3D scene scripts:
..........
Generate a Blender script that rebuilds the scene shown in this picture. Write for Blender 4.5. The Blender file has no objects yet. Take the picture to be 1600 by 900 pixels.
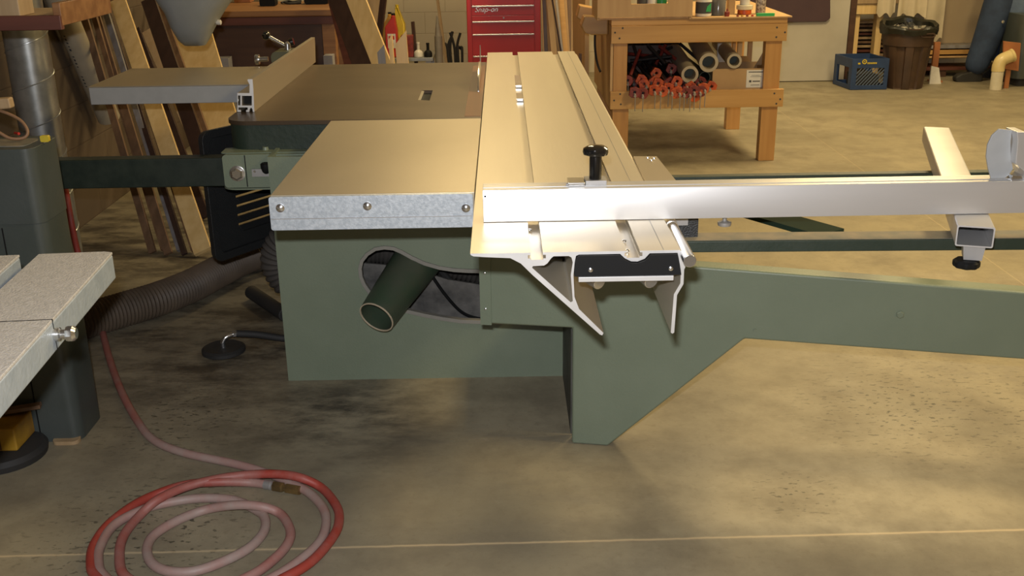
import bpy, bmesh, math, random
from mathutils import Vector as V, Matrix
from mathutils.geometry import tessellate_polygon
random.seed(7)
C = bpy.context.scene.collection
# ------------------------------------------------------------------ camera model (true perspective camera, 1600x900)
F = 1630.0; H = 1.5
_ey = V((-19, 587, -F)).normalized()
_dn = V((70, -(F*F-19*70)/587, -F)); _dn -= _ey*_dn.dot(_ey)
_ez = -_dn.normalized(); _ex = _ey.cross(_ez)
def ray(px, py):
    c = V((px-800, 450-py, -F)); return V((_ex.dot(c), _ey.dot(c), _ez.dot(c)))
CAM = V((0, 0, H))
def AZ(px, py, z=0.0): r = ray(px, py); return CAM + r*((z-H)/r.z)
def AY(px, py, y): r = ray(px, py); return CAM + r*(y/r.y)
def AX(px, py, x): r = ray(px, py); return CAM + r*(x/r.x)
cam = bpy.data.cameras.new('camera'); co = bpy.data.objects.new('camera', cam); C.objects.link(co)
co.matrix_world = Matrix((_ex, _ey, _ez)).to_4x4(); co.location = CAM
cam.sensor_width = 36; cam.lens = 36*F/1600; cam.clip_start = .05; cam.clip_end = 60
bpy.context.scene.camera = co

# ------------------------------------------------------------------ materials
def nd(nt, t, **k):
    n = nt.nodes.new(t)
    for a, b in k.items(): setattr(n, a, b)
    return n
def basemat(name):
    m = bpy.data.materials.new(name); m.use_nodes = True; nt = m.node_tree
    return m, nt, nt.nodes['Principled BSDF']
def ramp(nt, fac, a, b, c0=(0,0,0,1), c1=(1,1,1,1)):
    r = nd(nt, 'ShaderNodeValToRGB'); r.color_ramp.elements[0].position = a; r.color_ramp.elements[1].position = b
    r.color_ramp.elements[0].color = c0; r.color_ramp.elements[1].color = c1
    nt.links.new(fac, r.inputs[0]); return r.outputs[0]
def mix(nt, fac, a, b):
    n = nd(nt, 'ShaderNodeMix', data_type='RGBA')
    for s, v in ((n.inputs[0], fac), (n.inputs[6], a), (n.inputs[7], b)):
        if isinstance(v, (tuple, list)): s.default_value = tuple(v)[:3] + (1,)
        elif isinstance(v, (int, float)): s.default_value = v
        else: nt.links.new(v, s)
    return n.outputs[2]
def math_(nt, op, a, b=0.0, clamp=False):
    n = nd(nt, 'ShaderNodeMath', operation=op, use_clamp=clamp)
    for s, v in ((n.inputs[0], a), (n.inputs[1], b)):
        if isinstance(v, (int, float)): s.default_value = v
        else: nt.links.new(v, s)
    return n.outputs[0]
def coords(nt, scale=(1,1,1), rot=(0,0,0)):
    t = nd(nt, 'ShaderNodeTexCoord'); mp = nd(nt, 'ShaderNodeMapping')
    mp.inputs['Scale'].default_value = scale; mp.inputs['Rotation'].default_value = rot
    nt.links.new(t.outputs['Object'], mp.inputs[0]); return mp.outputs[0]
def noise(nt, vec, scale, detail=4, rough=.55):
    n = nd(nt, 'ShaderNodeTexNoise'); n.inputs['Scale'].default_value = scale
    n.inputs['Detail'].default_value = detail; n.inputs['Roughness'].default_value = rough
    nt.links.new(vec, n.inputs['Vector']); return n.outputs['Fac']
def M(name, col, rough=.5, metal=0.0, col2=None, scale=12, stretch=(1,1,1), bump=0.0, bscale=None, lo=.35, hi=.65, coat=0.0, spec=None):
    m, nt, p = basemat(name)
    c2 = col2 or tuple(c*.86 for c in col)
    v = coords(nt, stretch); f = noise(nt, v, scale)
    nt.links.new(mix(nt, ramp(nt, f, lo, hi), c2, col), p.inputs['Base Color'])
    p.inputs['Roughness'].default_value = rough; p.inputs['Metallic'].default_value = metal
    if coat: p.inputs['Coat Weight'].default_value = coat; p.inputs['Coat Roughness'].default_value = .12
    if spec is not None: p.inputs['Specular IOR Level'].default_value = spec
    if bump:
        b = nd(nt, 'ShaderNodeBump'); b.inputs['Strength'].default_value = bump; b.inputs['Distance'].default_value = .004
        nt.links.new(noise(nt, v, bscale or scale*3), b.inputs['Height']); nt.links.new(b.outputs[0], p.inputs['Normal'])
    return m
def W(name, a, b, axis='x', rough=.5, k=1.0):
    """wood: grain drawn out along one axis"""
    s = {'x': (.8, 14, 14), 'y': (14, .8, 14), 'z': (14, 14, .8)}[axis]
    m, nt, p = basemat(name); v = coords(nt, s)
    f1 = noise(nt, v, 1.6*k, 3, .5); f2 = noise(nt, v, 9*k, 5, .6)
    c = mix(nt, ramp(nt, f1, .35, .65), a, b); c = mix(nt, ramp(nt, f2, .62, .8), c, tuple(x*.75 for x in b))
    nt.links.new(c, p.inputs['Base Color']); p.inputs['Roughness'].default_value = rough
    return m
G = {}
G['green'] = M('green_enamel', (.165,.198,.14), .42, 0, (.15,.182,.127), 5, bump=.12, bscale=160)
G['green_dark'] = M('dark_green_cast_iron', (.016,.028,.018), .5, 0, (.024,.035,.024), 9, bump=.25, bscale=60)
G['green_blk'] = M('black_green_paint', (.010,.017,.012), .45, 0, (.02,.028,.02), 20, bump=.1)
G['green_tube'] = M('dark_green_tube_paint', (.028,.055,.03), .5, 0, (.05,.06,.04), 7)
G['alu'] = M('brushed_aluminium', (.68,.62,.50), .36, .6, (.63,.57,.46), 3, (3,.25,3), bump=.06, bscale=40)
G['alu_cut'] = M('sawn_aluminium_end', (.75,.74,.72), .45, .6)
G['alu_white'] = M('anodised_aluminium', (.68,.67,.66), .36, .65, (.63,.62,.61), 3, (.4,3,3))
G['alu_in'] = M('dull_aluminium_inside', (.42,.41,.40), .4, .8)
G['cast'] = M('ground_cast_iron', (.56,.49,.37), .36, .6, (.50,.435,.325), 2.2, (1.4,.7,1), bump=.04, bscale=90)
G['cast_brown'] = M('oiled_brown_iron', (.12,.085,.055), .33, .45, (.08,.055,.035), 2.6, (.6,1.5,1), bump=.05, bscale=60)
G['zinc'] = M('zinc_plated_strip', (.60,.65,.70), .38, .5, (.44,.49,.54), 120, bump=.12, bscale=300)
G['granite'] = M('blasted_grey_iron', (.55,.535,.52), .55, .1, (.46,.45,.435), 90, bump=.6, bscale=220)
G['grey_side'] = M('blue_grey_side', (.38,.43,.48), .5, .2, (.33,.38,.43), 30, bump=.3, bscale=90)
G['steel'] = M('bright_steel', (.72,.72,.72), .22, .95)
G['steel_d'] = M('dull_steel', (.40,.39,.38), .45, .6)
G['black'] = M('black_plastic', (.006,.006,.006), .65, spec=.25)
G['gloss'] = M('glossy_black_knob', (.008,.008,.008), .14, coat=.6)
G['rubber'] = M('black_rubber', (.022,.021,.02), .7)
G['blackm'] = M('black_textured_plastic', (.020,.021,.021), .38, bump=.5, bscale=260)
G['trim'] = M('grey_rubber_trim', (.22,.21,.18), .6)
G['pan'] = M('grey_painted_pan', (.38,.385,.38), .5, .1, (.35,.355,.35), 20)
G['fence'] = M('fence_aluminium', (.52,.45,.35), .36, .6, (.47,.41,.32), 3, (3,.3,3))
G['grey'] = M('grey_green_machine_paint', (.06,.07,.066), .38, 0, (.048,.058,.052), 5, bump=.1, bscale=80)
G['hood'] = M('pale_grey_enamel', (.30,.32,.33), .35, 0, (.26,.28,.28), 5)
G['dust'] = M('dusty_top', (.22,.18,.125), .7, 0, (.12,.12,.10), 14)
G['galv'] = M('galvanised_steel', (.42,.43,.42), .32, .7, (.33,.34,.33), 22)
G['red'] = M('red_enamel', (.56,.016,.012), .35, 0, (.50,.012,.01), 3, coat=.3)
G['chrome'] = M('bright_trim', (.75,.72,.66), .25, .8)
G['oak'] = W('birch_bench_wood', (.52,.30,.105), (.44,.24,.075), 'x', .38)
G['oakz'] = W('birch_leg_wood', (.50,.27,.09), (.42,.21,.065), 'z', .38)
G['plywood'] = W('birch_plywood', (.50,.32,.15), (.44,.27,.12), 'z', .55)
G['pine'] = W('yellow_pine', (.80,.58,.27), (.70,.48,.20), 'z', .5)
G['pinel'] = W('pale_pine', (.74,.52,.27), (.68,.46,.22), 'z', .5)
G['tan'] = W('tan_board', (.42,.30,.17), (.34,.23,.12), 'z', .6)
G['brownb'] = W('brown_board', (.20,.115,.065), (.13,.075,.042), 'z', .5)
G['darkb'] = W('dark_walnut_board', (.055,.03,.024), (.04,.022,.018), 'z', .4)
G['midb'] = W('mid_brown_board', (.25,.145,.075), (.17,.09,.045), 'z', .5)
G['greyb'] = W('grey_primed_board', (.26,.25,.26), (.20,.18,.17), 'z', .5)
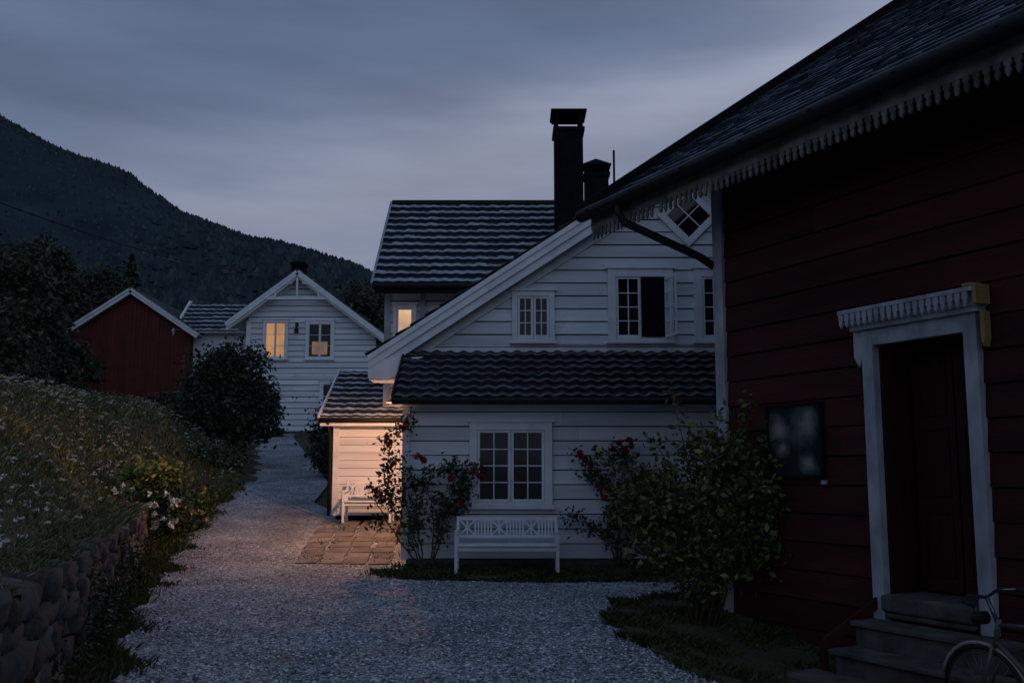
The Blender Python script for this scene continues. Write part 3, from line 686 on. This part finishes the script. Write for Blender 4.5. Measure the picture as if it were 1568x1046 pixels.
..........
§ **WHAT YOU NEED TO DO**
Omit the pictures, then repeat exactly each line from the beginning of the listing through the line with "bpy.context.scene.camera = co".

§ **THE COMPLETED TASK**
Generate a Blender script that rebuilds the scene shown in this picture. Write for Blender 4.5. The Blender file has no objects yet. Take the picture to be 1600 by 900 pixels.
import bpy, bmesh, math, random
from mathutils import Vector as V, Matrix
from mathutils.geometry import tessellate_polygon
random.seed(7)
C = bpy.context.scene.collection
# ------------------------------------------------------------------ camera model (true perspective camera, 1600x900)
F = 1630.0; H = 1.5
_ey = V((-19, 587, -F)).normalized()
_dn = V((70, -(F*F-19*70)/587, -F)); _dn -= _ey*_dn.dot(_ey)
_ez = -_dn.normalized(); _ex = _ey.cross(_ez)
def ray(px, py):
    c = V((px-800, 450-py, -F)); return V((_ex.dot(c), _ey.dot(c), _ez.dot(c)))
CAM = V((0, 0, H))
def AZ(px, py, z=0.0): r = ray(px, py); return CAM + r*((z-H)/r.z)
def AY(px, py, y): r = ray(px, py); return CAM + r*(y/r.y)
def AX(px, py, x): r = ray(px, py); return CAM + r*(x/r.x)
cam = bpy.data.cameras.new('camera'); co = bpy.data.objects.new('camera', cam); C.objects.link(co)
co.matrix_world = Matrix((_ex, _ey, _ez)).to_4x4(); co.location = CAM
cam.sensor_width = 36; cam.lens = 36*F/1600; cam.clip_start = .05; cam.clip_end = 60
bpy.context.scene.camera = co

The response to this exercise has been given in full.